[START MATERIAL]

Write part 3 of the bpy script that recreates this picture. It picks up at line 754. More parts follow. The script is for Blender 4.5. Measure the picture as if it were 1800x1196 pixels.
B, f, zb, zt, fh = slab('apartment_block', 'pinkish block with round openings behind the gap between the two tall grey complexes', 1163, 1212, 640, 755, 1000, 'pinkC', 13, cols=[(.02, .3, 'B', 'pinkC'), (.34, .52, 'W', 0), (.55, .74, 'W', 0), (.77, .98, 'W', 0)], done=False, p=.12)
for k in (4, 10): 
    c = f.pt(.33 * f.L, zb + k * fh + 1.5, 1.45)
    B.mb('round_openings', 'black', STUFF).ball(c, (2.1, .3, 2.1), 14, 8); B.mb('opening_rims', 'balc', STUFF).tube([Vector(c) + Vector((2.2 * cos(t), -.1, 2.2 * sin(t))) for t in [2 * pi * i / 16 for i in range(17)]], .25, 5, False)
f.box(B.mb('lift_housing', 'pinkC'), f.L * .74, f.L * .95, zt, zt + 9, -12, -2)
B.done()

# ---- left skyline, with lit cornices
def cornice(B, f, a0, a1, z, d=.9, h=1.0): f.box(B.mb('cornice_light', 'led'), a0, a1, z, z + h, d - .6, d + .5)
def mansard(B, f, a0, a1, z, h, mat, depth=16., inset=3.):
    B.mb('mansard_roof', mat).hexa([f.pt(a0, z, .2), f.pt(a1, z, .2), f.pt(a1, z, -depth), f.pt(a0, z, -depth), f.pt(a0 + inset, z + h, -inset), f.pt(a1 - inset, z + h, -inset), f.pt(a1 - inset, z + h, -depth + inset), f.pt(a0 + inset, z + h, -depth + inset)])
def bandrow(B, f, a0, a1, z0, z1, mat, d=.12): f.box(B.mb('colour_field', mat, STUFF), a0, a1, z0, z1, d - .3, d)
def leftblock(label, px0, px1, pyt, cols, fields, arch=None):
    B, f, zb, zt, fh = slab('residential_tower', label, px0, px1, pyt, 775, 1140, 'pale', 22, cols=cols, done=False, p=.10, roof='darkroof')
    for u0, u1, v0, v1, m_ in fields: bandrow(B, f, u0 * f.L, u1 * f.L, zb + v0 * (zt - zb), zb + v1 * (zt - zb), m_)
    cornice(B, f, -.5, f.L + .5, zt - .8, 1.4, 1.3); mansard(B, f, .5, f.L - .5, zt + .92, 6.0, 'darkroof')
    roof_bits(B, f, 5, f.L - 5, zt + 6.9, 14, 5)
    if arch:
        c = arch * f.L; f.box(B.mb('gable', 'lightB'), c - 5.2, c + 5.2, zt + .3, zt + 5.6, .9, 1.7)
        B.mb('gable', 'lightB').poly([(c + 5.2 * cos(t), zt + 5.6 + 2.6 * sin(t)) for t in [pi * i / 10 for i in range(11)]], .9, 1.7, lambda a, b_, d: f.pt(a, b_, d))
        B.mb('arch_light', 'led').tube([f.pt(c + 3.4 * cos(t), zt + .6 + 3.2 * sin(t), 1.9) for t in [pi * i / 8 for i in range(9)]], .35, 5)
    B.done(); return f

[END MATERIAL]

#### WHAT IS REQUIRED:
Write out the data again, exactly and in full.

#### RESULT FOR THIS EXERCISE:
Write part 3 of the bpy script that recreates this picture. It picks up at line 754. More parts follow. The script is for Blender 4.5. Measure the picture as if it were 1800x1196 pixels.
B, f, zb, zt, fh = slab('apartment_block', 'pinkish block with round openings behind the gap between the two tall grey complexes', 1163, 1212, 640, 755, 1000, 'pinkC', 13, cols=[(.02, .3, 'B', 'pinkC'), (.34, .52, 'W', 0), (.55, .74, 'W', 0), (.77, .98, 'W', 0)], done=False, p=.12)
for k in (4, 10): 
    c = f.pt(.33 * f.L, zb + k * fh + 1.5, 1.45)
    B.mb('round_openings', 'black', STUFF).ball(c, (2.1, .3, 2.1), 14, 8); B.mb('opening_rims', 'balc', STUFF).tube([Vector(c) + Vector((2.2 * cos(t), -.1, 2.2 * sin(t))) for t in [2 * pi * i / 16 for i in range(17)]], .25, 5, False)
f.box(B.mb('lift_housing', 'pinkC'), f.L * .74, f.L * .95, zt, zt + 9, -12, -2)
B.done()

# ---- left skyline, with lit cornices
def cornice(B, f, a0, a1, z, d=.9, h=1.0): f.box(B.mb('cornice_light', 'led'), a0, a1, z, z + h, d - .6, d + .5)
def mansard(B, f, a0, a1, z, h, mat, depth=16., inset=3.):
    B.mb('mansard_roof', mat).hexa([f.pt(a0, z, .2), f.pt(a1, z, .2), f.pt(a1, z, -depth), f.pt(a0, z, -depth), f.pt(a0 + inset, z + h, -inset), f.pt(a1 - inset, z + h, -inset), f.pt(a1 - inset, z + h, -depth + inset), f.pt(a0 + inset, z + h, -depth + inset)])
def bandrow(B, f, a0, a1, z0, z1, mat, d=.12): f.box(B.mb('colour_field', mat, STUFF), a0, a1, z0, z1, d - .3, d)
def leftblock(label, px0, px1, pyt, cols, fields, arch=None):
    B, f, zb, zt, fh = slab('residential_tower', label, px0, px1, pyt, 775, 1140, 'pale', 22, cols=cols, done=False, p=.10, roof='darkroof')
    for u0, u1, v0, v1, m_ in fields: bandrow(B, f, u0 * f.L, u1 * f.L, zb + v0 * (zt - zb), zb + v1 * (zt - zb), m_)
    cornice(B, f, -.5, f.L + .5, zt - .8, 1.4, 1.3); mansard(B, f, .5, f.L - .5, zt + .92, 6.0, 'darkroof')
    roof_bits(B, f, 5, f.L - 5, zt + 6.9, 14, 5)
    if arch:
        c = arch * f.L; f.box(B.mb('gable', 'lightB'), c - 5.2, c + 5.2, zt + .3, zt + 5.6, .9, 1.7)
        B.mb('gable', 'lightB').poly([(c + 5.2 * cos(t), zt + 5.6 + 2.6 * sin(t)) for t in [pi * i / 10 for i in range(11)]], .9, 1.7, lambda a, b_, d: f.pt(a, b_, d))
        B.mb('arch_light', 'led').tube([f.pt(c + 3.4 * cos(t), zt + .6 + 3.2 * sin(t), 1.9) for t in [pi * i / 8 for i in range(9)]], .35, 5)
    B.done(); return f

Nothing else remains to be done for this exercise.